インターネット広告の「インターネット」が取り払われたときに
菅野:産業を支える働く人の意識という点でも、フェースが変わってきていると感じます。今、インターネット広告に携わる人のあいだで、広告は必要悪であるという自意識を持っている人も多いと感じています。私のキャリアはたかだか10年くらいですが、少なくとも学生時代に持っていたインターネット広告の可能性にエキサイトしていた景色とは、やや離れたところに来てしまったなーと。やっぱり、自分たちが支える業界を好きでいられる場所にしたい、というのは未来を作っていくという視点では大切なのではないでしょうか。
会社のメンバーで事業のあるべき姿をよく議論をするのですが、嬉しいことに「悪いことはしたくない」「胸をはれる仕事がしたい」「愛される広告を作りたい」と口をそろえて言ってくれます。これはこれでとても嬉しいことなのですが、ちょっと待って、とも思うんです。そういう言葉が出るっていうことは、広告は嫌われるものであるという自意識が見え隠れするということで、それはちょっと悲しいことなんじゃないかとも。
それはたとえば、広告を間違ってクリックしてしまう、その一つひとつのユーザー体験の積み重ねで広告に関する嫌悪感が醸成されているんだと思います。しかしながら、事業者にとっては経済合理的であるからなくなりづらい、という密かな自覚も実はある。
寡占的なグローバルプラットフォームがルールメイクをしていくというだけではなく、様々な立場でインターネット広告に従事している人たちが、自分たちの仕事に胸を張れるようにしていくことも大事になってきているのだと思います。なかなかこれは難しいのですが、それを綺麗事だけじゃなく、ちゃんと利益が出る形で作っていく、経済合理的に達成していく、これがインターネット広告の未来を作っていく上では、とても重要だと感じています。
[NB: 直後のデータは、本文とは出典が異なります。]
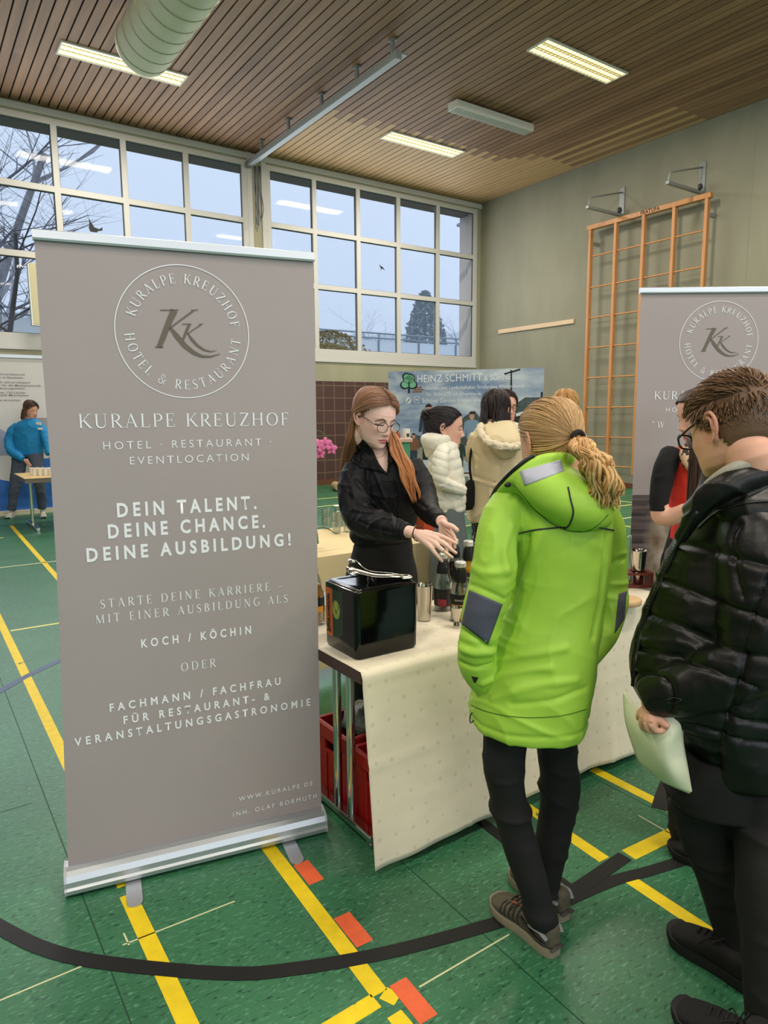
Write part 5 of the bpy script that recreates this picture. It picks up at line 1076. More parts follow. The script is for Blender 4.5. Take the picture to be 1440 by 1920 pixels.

大人になりつつあるインターネット広告の「インターネット」を外して考えてみる。資本主義の仕組みの中で、企業・法人によって生産されるサービスや財を多くの人に届けたい。そして、人々が受益者として未知の情報に触れたい。これらの情報流通を取り持つものを広告と呼ぶ限り、広告はなくならないと思います。デバイスやテクノロジーやフォーマットで方法論が変わっていくのみです。
僕らがいるインターネット広告業界は、ユーザーがいて、アプリなどを通じてコミュニティを育てるデベロパーがいて、そこでコミュニケーションが取りたいという広告主がいて成り立っています。FIVEでは、自分たちのプロダクトを通じて、ユーザー、メディアが良質なものについては、利益がしっかり出て継続して成長できるようにサポートしていきたいと思っています。ある場所に行くまでに乗換案内を見たかもしれないし、ニュースアプリを見たかもしれない。寝る前にちょっと漫画を読むかもしれません。確実に自分たちの生活を豊かにしてくれているアプリやサービスは世の中にたくさんあるわけですが、この人達のビジネスモデルが広告であることはとても多いです。この人達を支えるということは、ユーザーを支えるということに他ならないですし、Webサイトやアプリの体験こそがユーザーのインターネット体験なので、それを健全なプライドを持って支えていきたいと思いますね。少し抽象的かもしれませんが。
ほしいものが、ほしいわ。
菅野:世の中のために、社会のために、と大きいところから振りかぶって考えると難しいと思うのですが、自分たち自身が欲しいインターネット空間を自分たちで作ろうよ、ということなのかなと考えています。
杓谷:自分たちで作っていこうという姿勢は、インターネットは誰もが情報を発信できる民主的なツールであるという、インターネットの本質を原理原則から捉えたもので素晴らしいですね。Googleの創業者も、そういった姿勢をいまだに持ち続けているように思います。
菅野:糸井重里さんの手がけた西武百貨店のコピーに「ほしいものが、ほしいわ。」があります。文脈としては、消費社会になってきて、バブルがあってなんでも手に入るようになって、物質的に究極的に行き着いたところが「ほしいものが、ほしいわ。」だったわけです。
今、情報が溢れた中で、僕たちユーザーは「ほしいものが、ほしいわ。」という感覚をインターネットそのものに持ちつつあるのではないでしょうか。
機械学習やブランドセーフティなど、様々な進化や課題があった中で、自分たちが何をしたいんだろうと考えたときに、インターネットを自分たちの欲しい形にしていきたいな、と思いますね。それが2019年現在の気持ちです。世界を変えていくというビッグストーリーだけではなく、自分たちの欲しい未来を自分たちの手で作り込んでいく、そういうことが時代の気分として強くなっていくと思っています。
『インターネット広告の歴史と未来』の連載は今回をもちまして最終回となります。最近この業界に入ってきた方にとって、少しでも理解の助けになっていたらと願うばかりです。そして、これから一緒に「未来」を作っていくことができたら嬉しく思います!